Meanwhile, Greek Minister of Finance Yanis Varoufakis sharply reacted to the statement of his Austrian counterpart Hans Georg Schelling who described as insufficient the cooperation of Greece with the representatives of its creditors. According to Schelling, Athens is trying its best to avoid committing itself to implement its obligations, making it impossible for euro zone ministers of finance to obtain written information on the state of the Greek economy. He gives as an example the Eurogroup meeting on 20 February at which he said the Greeks provided verbal assurances but did not want to sign their written form.
In an interview with the German Der Standard, Varoufakis determines the statement by Schelling as an "offensive lie," adding that Athens has provided all the relevant reforms and proposals documents.
In parallel, the Greek Minister of Finance once again warns that if Greece leaves the euro zone, the contagion in the rest of the member states will be inevitable.
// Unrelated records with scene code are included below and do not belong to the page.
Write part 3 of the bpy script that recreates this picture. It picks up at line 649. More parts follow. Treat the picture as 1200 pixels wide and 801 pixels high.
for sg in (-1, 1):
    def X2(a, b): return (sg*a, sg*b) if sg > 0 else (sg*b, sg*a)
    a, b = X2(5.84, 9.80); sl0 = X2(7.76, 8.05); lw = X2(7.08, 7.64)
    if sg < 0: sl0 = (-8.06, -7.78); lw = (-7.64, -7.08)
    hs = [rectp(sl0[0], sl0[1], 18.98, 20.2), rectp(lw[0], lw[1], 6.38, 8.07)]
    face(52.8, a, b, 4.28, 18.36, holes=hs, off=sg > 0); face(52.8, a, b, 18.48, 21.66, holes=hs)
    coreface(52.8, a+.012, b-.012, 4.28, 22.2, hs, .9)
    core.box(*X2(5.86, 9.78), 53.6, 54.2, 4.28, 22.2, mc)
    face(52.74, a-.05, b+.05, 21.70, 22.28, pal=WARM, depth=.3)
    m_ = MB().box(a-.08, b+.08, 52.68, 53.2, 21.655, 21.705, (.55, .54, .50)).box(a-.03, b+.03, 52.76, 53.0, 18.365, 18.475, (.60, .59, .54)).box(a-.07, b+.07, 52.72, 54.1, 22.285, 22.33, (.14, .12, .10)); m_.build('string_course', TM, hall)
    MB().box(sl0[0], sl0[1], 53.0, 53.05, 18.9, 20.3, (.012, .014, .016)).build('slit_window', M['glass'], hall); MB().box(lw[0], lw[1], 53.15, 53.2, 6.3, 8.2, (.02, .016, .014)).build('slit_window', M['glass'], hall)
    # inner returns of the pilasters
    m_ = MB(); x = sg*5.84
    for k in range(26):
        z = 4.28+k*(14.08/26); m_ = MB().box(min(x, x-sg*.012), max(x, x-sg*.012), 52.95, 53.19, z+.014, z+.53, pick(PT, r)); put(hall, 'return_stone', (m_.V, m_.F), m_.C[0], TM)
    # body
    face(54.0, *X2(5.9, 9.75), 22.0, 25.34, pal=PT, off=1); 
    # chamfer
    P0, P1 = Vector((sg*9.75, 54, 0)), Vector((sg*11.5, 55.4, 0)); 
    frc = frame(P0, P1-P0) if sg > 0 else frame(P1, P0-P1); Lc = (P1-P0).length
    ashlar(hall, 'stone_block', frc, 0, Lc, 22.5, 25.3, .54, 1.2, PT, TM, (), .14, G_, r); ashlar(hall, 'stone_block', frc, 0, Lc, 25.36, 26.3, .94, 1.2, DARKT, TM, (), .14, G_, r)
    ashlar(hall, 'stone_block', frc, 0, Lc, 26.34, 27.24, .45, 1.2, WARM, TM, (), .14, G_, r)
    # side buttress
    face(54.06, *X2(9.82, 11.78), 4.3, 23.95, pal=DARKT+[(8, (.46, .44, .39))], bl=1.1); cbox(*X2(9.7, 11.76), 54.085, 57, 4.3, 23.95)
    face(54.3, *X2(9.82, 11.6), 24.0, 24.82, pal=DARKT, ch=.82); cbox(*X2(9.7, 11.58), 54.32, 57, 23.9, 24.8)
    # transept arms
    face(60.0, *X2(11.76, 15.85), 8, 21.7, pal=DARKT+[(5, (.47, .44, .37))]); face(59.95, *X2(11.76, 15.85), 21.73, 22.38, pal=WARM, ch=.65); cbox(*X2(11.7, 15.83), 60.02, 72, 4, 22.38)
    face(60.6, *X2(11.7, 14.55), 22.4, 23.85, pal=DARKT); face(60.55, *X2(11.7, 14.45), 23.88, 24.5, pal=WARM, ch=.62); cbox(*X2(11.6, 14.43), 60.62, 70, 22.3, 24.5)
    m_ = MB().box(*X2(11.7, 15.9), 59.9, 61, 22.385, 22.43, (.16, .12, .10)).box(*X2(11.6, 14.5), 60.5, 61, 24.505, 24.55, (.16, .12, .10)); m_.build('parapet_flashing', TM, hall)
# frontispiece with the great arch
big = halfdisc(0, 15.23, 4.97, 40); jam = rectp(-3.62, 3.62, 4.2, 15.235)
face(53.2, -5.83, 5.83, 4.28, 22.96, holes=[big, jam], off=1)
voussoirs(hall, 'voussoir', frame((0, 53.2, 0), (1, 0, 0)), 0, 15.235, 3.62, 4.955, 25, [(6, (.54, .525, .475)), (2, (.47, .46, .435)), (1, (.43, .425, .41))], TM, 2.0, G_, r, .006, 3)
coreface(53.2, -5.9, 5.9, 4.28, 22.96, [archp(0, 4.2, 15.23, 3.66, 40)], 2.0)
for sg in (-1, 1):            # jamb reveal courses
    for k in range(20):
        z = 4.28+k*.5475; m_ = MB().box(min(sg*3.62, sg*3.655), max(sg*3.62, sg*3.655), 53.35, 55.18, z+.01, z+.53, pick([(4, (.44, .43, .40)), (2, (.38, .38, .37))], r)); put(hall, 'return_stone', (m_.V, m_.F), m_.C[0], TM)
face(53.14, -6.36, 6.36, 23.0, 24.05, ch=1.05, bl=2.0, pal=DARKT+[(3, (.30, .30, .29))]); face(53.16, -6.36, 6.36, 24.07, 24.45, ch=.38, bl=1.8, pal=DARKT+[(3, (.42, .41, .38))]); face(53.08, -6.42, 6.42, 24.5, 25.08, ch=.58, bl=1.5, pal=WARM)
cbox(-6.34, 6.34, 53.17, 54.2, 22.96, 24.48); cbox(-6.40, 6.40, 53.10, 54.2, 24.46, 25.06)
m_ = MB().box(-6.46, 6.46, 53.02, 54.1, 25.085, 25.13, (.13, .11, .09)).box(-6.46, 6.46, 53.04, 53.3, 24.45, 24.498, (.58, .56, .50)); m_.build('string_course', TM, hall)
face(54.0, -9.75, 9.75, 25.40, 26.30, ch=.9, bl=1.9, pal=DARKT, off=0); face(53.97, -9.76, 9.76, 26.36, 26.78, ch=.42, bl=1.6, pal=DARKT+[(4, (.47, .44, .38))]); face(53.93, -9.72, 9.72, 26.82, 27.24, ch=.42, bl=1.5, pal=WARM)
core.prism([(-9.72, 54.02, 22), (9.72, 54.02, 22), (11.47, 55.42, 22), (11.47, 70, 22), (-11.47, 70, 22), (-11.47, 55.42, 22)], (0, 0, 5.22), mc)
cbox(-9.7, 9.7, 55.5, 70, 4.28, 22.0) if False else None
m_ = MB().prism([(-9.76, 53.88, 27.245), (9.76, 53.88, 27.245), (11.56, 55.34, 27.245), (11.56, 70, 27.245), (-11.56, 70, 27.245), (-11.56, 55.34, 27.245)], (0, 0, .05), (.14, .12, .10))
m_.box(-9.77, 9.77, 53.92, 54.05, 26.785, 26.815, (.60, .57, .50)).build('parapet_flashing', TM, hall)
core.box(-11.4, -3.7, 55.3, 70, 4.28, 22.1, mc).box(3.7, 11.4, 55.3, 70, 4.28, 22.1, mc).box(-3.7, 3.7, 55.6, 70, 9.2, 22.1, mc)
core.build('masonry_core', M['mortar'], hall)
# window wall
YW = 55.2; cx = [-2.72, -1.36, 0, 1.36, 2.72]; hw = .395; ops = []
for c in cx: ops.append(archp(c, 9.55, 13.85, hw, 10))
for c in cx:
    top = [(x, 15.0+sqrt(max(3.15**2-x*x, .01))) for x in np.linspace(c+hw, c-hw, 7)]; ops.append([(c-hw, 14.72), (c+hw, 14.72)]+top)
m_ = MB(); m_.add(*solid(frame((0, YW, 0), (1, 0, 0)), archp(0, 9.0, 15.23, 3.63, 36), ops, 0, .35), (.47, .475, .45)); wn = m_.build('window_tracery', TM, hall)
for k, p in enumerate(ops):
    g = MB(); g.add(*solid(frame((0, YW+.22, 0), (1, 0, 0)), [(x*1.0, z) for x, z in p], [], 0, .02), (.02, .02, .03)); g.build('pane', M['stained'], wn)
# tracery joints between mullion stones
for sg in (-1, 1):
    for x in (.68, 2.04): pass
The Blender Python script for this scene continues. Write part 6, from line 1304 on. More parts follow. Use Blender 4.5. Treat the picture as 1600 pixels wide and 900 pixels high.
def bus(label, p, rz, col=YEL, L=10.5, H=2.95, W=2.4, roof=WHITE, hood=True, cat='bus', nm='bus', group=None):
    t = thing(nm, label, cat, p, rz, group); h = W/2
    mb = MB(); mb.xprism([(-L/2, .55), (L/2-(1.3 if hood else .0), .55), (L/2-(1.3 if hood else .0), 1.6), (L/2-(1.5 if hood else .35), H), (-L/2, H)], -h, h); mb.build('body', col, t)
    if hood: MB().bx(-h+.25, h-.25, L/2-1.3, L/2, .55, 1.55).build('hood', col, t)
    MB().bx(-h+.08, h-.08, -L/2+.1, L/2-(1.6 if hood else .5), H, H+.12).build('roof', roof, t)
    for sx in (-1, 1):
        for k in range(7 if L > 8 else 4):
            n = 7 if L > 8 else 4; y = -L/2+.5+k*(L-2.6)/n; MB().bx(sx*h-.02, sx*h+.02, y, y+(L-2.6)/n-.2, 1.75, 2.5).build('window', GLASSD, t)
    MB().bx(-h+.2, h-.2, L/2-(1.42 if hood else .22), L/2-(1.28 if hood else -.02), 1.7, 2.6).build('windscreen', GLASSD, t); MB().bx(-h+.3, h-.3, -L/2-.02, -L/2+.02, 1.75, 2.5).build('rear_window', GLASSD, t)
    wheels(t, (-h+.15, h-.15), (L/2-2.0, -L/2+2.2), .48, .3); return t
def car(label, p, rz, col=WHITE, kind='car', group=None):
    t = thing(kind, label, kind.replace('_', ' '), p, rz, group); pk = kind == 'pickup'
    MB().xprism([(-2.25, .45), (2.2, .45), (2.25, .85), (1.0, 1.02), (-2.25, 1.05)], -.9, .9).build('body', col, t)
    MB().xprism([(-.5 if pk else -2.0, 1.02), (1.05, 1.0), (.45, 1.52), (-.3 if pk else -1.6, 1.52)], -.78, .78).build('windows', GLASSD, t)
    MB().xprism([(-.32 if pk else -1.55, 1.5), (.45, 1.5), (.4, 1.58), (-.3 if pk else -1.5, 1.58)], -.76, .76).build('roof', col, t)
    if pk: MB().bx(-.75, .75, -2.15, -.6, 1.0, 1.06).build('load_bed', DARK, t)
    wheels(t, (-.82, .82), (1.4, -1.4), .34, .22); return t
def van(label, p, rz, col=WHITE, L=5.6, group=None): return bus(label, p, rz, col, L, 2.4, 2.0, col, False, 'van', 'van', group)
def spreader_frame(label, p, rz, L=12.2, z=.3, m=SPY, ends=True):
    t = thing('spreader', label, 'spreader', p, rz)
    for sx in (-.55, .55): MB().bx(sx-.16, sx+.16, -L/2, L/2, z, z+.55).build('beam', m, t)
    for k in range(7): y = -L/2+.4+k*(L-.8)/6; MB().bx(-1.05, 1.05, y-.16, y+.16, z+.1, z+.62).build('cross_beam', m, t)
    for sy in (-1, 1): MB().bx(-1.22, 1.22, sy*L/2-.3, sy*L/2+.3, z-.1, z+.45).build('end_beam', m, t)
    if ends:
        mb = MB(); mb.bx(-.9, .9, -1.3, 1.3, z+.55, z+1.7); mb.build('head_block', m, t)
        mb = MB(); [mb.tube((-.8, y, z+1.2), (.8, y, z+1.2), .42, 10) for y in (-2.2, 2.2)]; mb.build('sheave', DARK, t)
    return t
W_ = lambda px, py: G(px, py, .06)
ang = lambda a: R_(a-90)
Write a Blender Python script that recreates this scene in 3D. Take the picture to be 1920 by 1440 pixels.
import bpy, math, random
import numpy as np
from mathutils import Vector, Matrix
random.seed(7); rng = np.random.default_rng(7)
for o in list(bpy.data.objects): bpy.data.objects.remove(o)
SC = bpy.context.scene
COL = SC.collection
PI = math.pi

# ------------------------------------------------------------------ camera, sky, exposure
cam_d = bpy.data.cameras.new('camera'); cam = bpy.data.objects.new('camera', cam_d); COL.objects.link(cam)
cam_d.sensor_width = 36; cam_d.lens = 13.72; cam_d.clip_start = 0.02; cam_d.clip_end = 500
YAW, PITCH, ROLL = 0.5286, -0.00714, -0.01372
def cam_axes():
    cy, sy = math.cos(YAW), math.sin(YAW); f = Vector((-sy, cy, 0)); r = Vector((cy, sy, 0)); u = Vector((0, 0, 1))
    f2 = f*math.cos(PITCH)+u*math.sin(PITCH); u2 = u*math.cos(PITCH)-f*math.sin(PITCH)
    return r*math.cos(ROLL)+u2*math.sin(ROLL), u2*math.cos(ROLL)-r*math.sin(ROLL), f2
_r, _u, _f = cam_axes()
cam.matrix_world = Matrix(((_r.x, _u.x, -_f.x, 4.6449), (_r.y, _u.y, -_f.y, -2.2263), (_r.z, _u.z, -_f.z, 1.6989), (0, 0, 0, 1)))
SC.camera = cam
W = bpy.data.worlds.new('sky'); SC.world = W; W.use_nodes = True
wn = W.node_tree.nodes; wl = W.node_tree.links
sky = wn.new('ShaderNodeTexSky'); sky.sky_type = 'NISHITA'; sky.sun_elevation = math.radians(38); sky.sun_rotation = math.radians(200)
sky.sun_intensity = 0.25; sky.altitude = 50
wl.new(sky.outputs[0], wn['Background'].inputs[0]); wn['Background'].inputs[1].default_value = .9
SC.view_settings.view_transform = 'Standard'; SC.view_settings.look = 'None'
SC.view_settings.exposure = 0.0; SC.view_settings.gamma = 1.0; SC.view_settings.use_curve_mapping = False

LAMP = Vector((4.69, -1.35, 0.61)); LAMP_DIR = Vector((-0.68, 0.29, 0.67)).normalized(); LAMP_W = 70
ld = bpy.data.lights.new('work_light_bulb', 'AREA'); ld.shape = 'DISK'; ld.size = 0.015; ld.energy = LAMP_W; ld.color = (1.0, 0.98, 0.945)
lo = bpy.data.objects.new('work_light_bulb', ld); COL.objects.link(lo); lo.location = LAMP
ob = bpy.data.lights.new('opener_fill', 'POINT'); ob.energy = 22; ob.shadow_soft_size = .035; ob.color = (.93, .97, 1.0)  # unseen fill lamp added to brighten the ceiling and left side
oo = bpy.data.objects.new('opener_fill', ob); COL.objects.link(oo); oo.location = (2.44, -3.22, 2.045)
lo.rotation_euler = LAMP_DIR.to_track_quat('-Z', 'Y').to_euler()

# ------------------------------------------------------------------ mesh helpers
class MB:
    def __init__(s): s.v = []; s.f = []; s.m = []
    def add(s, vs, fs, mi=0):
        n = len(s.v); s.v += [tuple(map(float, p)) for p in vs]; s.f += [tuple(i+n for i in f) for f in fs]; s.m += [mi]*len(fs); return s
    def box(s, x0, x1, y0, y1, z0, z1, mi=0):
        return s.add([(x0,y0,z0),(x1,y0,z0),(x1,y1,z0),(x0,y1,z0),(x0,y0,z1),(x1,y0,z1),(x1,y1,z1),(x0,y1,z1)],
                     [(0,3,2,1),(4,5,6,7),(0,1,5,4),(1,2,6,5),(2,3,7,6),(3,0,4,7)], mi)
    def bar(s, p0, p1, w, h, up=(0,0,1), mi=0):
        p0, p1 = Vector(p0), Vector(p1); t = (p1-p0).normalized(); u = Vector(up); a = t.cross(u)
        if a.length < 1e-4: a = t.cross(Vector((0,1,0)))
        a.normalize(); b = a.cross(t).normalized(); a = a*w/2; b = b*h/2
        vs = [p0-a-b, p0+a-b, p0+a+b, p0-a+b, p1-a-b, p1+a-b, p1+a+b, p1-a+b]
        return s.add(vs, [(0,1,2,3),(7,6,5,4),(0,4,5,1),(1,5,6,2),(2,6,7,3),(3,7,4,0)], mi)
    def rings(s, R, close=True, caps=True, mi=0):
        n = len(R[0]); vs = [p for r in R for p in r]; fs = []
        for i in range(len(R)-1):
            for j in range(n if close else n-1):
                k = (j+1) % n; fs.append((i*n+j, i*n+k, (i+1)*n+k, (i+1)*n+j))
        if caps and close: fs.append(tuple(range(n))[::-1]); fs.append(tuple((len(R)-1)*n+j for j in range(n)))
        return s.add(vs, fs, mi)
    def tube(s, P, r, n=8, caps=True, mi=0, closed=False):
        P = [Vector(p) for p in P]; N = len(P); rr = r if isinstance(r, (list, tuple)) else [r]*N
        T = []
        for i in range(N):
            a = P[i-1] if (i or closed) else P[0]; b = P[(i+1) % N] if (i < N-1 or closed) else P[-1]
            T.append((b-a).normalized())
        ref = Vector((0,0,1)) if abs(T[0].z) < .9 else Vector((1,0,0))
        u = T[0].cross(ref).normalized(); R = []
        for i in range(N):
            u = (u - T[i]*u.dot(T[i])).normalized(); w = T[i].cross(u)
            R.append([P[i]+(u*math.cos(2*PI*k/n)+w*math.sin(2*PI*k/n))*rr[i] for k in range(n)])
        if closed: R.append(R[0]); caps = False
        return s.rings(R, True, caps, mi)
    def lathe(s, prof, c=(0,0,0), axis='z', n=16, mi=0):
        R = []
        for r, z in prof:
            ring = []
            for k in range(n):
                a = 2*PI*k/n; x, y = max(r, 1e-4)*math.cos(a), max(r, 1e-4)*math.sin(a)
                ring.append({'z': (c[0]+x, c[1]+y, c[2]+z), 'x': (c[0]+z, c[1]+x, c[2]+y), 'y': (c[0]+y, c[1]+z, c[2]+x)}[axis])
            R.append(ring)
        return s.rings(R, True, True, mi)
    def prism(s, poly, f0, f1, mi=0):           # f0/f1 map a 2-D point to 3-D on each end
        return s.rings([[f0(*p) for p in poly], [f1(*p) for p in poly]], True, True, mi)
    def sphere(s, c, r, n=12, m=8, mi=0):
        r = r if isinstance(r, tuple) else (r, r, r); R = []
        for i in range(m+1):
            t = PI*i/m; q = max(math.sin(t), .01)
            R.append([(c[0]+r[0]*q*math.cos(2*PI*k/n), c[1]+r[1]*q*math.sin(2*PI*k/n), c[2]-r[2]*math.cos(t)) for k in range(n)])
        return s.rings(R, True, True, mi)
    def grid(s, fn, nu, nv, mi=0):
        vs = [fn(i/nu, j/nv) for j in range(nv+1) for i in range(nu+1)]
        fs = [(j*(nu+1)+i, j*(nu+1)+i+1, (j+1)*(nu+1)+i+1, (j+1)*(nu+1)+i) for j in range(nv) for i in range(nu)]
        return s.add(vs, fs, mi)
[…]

In an interview with a Spanish TV, which was broadcast last night, he said, "Some claim that the rest of Europe has been ring-fenced from Greece and that the European Central Bank already has the tools at its disposal to amputate Greece from the rest of the euro zone, if need be, cauterize the wound and allow the rest of euro zone to carry on. I very much doubt that that is the case. Not just because of Greece but for any other euro zone member state."
Varoufakis’ statements were recorded shortly before President of the European Central Bank Mario Draghi’s announcement that the euro zone now has better mechanisms than in the past to tackle the Greek debt crisis. In addition, he warned that if the situation worsened, the institution would not hesitate to take measures that had not been unimplemented so far.
Famous economist and Nobel Prize winner Paul Krugman also expressed an opinion that a possible Grexit would cause a disaster both in Greece and in the rest of the euro zone countries. He arrived in Athens to deliver a lecture on "Europe: What next?" that was organized by the Athens Development and Governance Institute (ADGI - INERPOST), which is headed by former minister of PASOK Gerasimos Arsenis, the husband of Chairperson of the National Bank of Greece Louka Katseli.
Krugman's statement in favour of keeping Greece in the euro zone is a step back from his previous firm position but he still categorically stands behind his words that the introduction of the single European currency was a misstep due to the lack of a banking union and economic integration among the euro zone member states.
In his words, the requirements of the creditors of Greece are in the wrong direction, as the applied programme so far has not solved the financial problem of the country. According to Krugman, the statement that the Greek economy needs structural reforms is "very doubtful" because the country has already carried out many reforms during the successful budgetary consolidation process, as he defines it.
The Nobel Prize winner accuses Europe of fetishism to reforms, stating that Greece needs alleviated austerity measures, reforms where they are actually necessary as well as keeping its position in the euro zone. According to Krugman, the Eurosystem is the one that needs deep reforms, the main one being its economic integration.